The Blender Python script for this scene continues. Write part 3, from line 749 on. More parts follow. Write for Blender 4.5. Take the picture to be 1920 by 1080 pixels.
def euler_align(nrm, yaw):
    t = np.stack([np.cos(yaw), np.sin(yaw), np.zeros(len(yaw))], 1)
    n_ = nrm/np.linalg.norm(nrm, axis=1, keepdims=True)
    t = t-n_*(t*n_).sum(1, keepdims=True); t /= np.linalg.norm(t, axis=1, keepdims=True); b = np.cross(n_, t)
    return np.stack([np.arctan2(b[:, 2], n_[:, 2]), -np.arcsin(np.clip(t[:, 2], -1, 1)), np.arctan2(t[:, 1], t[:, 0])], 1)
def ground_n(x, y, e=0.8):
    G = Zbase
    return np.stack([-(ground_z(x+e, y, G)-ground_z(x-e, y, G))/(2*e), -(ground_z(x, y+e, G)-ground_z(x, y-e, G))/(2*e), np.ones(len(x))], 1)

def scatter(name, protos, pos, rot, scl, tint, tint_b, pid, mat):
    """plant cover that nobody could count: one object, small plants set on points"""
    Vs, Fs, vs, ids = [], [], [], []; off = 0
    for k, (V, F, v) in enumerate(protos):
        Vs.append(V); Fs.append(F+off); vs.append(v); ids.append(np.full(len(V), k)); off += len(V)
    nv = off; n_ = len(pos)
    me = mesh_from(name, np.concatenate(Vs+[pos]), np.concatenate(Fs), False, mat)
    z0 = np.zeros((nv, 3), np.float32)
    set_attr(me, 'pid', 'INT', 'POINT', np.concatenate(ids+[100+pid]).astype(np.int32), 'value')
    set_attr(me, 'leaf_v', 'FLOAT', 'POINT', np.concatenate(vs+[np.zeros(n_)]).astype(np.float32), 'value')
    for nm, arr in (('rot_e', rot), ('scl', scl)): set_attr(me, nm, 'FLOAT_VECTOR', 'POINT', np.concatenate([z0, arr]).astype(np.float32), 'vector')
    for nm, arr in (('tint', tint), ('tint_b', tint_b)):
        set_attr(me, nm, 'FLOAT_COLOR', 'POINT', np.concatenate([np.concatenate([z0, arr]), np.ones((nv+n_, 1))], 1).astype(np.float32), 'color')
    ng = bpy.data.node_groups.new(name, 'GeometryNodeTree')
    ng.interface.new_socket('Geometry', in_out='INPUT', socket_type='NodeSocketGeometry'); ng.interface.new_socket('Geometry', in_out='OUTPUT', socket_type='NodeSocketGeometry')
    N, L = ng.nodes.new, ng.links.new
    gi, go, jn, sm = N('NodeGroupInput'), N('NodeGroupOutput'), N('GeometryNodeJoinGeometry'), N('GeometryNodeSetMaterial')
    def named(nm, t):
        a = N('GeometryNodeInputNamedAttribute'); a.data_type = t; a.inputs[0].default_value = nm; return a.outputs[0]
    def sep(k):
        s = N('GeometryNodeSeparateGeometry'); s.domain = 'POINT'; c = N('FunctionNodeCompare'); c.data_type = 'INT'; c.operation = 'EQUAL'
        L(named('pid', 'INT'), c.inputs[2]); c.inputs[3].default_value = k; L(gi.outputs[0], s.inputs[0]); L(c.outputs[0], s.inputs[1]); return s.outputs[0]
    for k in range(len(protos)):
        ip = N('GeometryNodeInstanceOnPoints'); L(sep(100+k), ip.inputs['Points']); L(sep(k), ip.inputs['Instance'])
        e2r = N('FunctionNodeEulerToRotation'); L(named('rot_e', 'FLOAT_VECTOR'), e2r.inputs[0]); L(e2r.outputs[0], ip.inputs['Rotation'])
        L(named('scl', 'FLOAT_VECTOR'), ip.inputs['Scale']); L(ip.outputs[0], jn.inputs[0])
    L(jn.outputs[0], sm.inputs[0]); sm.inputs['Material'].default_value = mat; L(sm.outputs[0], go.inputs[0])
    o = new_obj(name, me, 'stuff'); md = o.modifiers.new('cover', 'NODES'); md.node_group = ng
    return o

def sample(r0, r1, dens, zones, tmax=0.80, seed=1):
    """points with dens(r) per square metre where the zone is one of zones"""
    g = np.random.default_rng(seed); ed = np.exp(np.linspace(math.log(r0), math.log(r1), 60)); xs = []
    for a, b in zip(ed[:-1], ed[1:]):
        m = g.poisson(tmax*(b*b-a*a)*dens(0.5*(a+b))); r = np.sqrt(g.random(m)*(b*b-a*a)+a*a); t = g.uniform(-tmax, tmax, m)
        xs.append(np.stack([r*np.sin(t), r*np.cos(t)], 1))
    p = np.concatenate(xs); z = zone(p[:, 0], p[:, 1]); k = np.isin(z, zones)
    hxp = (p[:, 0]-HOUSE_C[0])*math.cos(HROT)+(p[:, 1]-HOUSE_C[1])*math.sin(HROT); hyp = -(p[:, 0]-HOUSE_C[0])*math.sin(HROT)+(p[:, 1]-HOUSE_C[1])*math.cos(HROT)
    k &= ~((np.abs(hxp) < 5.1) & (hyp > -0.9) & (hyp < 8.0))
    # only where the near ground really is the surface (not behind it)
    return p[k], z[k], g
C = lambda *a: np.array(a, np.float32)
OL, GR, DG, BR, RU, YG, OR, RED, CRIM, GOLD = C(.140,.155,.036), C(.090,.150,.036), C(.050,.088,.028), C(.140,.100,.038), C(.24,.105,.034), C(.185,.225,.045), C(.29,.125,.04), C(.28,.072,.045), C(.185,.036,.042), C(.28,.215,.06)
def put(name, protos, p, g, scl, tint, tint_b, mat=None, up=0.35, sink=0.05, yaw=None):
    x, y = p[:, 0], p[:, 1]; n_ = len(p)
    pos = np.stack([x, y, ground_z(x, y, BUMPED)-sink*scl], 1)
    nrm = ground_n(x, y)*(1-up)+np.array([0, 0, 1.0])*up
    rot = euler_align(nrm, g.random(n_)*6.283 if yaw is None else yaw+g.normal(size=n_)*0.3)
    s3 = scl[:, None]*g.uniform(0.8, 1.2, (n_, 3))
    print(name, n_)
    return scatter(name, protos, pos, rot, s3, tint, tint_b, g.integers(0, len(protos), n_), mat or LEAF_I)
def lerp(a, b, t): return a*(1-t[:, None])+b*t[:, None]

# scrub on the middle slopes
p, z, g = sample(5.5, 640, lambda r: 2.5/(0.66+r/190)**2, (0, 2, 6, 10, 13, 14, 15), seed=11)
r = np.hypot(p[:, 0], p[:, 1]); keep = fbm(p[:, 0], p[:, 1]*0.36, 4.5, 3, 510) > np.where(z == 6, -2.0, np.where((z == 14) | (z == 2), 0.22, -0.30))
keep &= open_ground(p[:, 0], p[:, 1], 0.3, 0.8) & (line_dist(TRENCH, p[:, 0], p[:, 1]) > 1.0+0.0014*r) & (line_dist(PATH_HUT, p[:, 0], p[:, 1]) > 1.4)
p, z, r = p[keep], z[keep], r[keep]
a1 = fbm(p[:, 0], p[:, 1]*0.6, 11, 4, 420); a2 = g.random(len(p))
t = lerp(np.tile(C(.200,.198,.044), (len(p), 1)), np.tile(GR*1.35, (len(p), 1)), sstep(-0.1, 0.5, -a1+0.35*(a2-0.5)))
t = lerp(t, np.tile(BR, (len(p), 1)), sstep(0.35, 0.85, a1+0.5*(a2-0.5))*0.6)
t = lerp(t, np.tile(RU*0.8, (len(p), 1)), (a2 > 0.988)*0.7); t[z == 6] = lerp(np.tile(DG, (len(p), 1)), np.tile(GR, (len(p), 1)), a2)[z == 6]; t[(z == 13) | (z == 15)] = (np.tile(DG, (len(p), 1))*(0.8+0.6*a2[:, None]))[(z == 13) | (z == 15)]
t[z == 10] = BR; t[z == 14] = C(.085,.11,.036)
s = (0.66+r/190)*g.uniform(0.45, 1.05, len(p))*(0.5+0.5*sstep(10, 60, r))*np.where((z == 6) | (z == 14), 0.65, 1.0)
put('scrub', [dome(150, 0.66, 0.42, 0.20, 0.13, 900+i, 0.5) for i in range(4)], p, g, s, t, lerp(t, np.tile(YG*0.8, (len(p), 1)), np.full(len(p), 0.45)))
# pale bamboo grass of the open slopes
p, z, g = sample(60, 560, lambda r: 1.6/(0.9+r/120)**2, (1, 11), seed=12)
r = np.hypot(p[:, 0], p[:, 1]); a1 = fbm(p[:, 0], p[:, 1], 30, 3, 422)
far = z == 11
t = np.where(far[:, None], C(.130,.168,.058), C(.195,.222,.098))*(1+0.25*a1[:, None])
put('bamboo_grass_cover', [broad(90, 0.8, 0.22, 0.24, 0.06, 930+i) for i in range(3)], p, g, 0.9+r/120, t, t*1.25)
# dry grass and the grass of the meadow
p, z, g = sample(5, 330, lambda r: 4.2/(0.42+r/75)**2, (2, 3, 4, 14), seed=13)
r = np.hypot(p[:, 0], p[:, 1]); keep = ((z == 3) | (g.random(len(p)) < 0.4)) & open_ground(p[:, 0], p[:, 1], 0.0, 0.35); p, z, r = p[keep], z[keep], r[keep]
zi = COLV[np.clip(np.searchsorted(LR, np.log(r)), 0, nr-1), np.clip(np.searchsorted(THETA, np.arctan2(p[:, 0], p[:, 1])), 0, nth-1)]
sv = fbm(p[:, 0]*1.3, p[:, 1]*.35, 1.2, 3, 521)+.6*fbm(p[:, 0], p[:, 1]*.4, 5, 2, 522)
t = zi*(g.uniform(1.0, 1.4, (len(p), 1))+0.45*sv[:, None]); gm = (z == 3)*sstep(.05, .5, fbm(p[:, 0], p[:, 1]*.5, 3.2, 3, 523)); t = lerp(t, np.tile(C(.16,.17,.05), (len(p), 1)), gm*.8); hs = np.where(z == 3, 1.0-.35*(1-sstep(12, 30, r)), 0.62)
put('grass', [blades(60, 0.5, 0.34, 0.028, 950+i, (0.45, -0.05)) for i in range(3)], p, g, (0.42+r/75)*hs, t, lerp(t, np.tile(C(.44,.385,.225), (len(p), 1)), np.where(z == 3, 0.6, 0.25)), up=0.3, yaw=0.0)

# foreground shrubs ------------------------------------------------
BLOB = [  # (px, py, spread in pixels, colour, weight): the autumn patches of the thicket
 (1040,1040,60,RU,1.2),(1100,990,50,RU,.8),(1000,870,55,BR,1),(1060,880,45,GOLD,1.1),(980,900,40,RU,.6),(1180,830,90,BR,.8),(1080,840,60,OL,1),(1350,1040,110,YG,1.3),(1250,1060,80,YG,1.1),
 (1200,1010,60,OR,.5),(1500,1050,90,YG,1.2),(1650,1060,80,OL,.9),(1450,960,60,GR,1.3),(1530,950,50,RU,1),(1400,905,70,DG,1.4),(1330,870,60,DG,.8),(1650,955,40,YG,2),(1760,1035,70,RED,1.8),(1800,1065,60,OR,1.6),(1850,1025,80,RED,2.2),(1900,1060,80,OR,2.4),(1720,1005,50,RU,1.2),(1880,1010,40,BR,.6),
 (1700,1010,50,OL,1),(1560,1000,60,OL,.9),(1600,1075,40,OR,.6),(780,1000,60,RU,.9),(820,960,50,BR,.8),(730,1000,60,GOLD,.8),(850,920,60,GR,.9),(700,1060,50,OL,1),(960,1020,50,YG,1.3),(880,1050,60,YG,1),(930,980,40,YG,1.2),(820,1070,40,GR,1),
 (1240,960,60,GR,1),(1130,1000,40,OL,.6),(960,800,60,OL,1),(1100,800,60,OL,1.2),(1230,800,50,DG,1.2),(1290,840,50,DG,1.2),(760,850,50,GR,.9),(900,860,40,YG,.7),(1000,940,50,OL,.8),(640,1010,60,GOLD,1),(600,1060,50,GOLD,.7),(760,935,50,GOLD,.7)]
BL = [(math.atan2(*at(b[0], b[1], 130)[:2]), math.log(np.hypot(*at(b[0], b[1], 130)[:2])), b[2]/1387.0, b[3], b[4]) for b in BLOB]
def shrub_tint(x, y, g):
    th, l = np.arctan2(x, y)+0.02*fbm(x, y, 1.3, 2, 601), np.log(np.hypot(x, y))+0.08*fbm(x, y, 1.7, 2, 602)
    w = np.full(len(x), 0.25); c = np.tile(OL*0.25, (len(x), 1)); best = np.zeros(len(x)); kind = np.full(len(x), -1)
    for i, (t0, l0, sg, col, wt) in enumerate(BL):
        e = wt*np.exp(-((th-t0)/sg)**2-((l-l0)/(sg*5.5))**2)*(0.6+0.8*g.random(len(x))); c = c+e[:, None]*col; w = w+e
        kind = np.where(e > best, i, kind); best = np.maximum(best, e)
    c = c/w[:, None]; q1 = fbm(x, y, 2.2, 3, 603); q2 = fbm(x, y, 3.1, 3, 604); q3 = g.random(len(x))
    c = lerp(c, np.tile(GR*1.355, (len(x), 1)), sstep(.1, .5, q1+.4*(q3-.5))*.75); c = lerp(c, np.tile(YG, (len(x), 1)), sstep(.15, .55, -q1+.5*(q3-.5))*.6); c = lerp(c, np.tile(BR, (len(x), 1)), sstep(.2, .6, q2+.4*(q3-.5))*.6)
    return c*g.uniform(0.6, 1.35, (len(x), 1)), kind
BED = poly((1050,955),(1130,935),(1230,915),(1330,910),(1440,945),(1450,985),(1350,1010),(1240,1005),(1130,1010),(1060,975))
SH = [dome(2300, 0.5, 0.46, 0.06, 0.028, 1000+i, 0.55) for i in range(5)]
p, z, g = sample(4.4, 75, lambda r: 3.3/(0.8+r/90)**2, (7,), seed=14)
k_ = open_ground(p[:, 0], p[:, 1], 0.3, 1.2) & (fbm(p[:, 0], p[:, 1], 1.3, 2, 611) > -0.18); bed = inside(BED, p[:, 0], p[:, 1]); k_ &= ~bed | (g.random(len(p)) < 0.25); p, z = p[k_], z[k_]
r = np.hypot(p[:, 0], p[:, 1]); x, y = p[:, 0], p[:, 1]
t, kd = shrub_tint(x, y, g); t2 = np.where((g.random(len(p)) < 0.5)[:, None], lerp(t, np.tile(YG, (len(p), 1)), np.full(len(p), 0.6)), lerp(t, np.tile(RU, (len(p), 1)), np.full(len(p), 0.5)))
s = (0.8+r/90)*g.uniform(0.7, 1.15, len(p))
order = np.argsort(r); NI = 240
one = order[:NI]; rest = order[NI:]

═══

[SET TASK] Each line above that holds the string "pixels" should be copied and shown.

[TASK ANSWER]
The Blender Python script for this scene continues. Write part 3, from line 749 on. More parts follow. Write for Blender 4.5. Take the picture to be 1920 by 1080 pixels.
BLOB = [  # (px, py, spread in pixels, colour, weight): the autumn patches of the thicket